In the example below, eight assets are listed which happen to fall within three categories: Home, Car, Bank Accounts. In this example, the information was last updated as of January 2017.  Some assets have an associated liability with them. If you don’t owe anything for that asset, then there won’t be a liability listed for it in the Liabilities section.  In this example, as you will see in the Liabilities section, ‘Home’, ‘Second Home’ and my ‘Car’ were purchased by taking loans against them. However, in the Asset section, I’m only interested in listing the approximate value of the asset as of the time the information was last updated.

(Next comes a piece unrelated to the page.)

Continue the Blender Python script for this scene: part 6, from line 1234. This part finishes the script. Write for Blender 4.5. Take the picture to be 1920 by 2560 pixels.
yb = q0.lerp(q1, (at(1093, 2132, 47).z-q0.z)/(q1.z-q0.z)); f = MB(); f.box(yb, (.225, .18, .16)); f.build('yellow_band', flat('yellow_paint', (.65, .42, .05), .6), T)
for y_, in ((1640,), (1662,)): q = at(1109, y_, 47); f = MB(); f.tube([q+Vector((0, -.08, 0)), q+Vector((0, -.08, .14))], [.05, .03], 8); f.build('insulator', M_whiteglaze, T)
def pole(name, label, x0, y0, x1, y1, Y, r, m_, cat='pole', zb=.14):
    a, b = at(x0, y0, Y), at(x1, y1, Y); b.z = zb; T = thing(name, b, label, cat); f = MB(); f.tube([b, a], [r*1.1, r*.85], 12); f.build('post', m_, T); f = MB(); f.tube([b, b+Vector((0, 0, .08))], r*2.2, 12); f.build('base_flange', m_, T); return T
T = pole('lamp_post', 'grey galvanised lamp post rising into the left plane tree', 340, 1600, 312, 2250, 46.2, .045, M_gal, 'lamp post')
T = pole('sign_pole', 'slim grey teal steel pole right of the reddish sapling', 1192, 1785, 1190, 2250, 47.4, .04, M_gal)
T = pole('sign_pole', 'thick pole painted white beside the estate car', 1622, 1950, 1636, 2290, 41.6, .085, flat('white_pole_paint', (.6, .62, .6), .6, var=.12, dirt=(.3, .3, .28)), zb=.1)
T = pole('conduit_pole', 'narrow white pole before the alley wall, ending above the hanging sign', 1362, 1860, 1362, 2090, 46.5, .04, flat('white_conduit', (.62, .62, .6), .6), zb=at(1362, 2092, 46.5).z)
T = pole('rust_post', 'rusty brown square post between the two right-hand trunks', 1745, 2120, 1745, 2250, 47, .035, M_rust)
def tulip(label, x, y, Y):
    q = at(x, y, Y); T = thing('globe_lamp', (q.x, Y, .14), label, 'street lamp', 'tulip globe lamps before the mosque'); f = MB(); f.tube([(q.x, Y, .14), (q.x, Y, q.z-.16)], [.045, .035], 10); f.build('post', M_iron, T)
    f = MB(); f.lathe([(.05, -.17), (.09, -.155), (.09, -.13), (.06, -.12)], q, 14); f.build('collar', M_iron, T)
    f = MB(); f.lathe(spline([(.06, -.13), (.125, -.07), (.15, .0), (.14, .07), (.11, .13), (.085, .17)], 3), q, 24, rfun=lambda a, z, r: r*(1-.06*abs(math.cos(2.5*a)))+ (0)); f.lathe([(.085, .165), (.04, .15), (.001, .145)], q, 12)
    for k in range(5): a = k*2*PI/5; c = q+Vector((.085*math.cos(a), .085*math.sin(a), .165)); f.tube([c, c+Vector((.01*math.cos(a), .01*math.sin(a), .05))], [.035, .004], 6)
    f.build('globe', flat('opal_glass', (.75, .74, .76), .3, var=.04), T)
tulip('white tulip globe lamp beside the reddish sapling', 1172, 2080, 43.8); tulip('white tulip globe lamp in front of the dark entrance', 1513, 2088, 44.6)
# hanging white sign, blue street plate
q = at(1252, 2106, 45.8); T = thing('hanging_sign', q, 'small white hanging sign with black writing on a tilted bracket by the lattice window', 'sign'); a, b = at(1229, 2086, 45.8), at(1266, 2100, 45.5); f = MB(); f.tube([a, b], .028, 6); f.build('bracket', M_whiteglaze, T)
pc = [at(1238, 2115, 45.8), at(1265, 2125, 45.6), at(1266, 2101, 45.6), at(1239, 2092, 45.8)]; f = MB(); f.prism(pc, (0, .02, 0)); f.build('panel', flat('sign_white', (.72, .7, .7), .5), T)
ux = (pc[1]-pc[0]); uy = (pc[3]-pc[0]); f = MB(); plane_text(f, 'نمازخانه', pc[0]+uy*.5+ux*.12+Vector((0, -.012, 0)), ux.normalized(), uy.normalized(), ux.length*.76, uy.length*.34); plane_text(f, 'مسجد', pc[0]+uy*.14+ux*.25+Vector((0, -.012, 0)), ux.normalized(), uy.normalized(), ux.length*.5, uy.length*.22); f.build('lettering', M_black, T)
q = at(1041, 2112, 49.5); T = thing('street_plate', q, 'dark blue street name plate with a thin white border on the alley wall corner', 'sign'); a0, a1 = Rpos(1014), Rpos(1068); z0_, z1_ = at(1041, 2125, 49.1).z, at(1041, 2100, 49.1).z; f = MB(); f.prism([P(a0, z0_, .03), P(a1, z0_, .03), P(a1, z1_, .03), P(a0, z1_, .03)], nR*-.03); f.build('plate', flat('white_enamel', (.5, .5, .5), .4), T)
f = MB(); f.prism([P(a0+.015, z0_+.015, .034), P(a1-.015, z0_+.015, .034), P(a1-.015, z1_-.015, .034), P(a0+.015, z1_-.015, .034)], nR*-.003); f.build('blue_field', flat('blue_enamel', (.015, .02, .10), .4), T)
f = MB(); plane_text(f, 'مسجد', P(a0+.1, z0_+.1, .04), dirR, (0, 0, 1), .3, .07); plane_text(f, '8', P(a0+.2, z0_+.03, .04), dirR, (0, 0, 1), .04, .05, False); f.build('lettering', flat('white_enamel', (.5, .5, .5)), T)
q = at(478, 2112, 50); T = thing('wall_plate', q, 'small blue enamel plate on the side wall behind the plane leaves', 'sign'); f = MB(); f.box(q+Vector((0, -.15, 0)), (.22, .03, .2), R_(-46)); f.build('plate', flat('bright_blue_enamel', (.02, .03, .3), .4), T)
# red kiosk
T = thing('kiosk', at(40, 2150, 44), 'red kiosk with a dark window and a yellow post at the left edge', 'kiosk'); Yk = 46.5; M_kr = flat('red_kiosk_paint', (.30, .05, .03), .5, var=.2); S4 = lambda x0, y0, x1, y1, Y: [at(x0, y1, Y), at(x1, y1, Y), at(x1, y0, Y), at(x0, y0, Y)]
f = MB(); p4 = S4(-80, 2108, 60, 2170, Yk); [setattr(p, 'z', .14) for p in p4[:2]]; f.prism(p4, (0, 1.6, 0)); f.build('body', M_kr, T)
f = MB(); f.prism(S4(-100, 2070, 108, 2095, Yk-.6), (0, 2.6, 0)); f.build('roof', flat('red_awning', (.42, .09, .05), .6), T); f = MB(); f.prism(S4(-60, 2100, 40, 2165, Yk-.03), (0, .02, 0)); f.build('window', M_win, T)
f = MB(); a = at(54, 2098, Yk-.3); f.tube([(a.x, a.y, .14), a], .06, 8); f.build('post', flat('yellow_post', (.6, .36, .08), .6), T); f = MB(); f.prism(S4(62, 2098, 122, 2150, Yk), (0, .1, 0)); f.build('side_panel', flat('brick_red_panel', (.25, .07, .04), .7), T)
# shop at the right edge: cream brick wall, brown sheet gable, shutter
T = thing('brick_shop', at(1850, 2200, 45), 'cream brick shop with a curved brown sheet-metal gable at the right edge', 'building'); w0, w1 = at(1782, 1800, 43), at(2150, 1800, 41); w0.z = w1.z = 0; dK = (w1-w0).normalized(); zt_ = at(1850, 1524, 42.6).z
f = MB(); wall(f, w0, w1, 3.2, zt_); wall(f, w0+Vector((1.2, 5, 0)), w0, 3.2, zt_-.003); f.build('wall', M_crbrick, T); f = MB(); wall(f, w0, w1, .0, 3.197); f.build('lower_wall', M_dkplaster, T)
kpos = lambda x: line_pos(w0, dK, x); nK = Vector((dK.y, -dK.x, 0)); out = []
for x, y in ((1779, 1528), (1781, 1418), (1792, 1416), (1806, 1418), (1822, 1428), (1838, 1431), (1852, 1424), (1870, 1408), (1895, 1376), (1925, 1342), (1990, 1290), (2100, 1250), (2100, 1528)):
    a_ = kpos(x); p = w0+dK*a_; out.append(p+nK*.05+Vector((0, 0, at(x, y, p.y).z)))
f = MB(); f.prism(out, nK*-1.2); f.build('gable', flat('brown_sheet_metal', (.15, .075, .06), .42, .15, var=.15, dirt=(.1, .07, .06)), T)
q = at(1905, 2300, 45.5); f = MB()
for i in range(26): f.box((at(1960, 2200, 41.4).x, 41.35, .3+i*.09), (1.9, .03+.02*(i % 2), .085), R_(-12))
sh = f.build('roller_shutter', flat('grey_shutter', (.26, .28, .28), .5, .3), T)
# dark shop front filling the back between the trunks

Your liabilities include what you owe for the assets you own and what you owe for products or services you’ve purchased on credit.  There are fixed liabilities and variable liabilities.  Fixed liabilities like mortgage loans, car loans and student loans come with fixed monthly payments in most cases.  While ‘Home’ on the Asset side above has an approximate value of $400k, it has an associated mortgage loan of $192k was taken out in 2012. The balance of that loan today is $161k.  You will notice the ‘Car 2’ is listed on the Asset side but not on the ‘Liabilities’ side so we’ll assume that it’s paid in full.  Additionally, there’s no hard asset associated with student loans so they will only be listed on the ‘Asset’ side.

Your credit card payments are an example of variable liabilities.  This means that as your balance grows or shrinks so will your minimum monthly payment.  You should list all credit cards even if they have a zero balance because that will give you an idea of the credit that you can borrow against, if needed.

The Budget Tracker and its companion, The Asset & Liabilities Tool, will ensure your financial picture is complete.  Review these regularly and give every dollar a job so YOU can keep more of YOUR money!